À Chehim, deux listes menaient la bataille. L'une consensuelle présidée par alternance par l'ancien ambassadeur Zaidane es-Saghir et Fawzi Fawaz, soutenue par le courant du Futur, le Parti socialiste progressiste, la Jamaa islamiya et l'ancien député Zaher el-Khatib. Cette liste est incomplète, un siège a été laissé vacant pour un candidat de la liste opposée. Selon des observateurs, Ghazi Issa a de fortes chances de remporter ce siège. La deuxième menée par Ahmad Mohammad Fawaz est soutenue par la société civile et les familles.
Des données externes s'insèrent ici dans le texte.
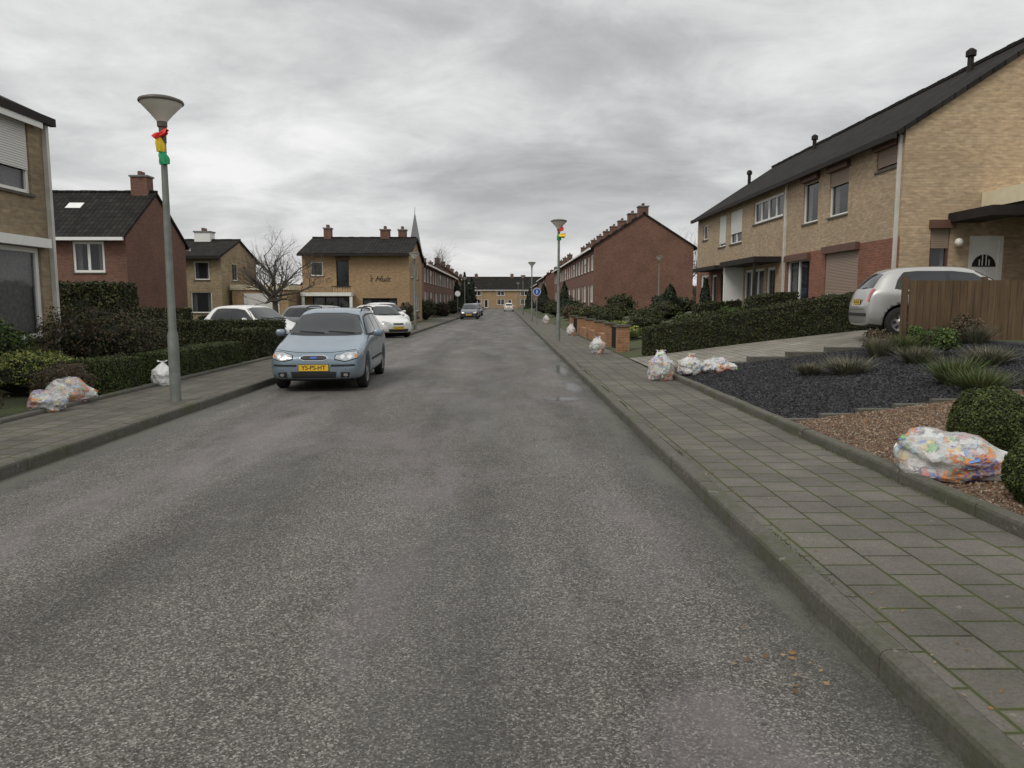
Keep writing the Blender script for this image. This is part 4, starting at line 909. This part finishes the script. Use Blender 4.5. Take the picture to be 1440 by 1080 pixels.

« Je suis contre les partis », affirme Salam, soulignant que la situation à Chehim est « déplorable ». « À ce jour, nous n'avons toujours pas un siège municipal », déplore-t-elle. Et d'assurer : « Nous allons percer leur liste, comme nous l'avons toujours fait. »
Sahar, une septuagénaire, espère que les nouveaux élus seront « actifs » et qu'ils « œuvreront pour le bien de la localité ». « Chehim est le chef-lieu de l'Iqlim el-Kharroub, mais le village manque de projets de développement. »

« Nous ne sommes pas convaincus par les candidats », lancent pour leur part deux dames sous couvert d'anonymat. « De toute façon, nous ne sommes pas intéressées par le scrutin municipal. Nous avons juste voté pour les moukhtars », disent-elles. C'est le cas également de Abbas venu élire « notre moukhtar, qui est compétent et garde de bonnes relations avec les habitants ». Que reproche-t-il au conseil municipal sortant et aux deux listes en lice ? « De ne pas avoir travaillé pour améliorer la situation dans la localité, répond-il. À ce jour, le problème des déchets n'est pas encore résolu. Les deux listes sont aussi nulles l'une que l'autre. »
De nombreuses personnes interrogées ont assuré à leur tour voter « pour le changement » pour « écarter l'ancien conseil municipal corrompu ».

À Naamé, une dispute opposant un candidat à des délégués a dégénéré en empoignade. De ce fait, le processus électoral s'est brièvement interrompu, le temps que les forces de sécurité mettent un terme au litige. Une bataille féroce à caractère familial a opposé les familles Khoury et Tannous à Rmeilé.
À Brih, enfin, deux listes menaient la bataille pour la première fois depuis plusieurs décennies. La réconciliation druzo-chrétienne a été consacrée dans la ville il y a deux ans.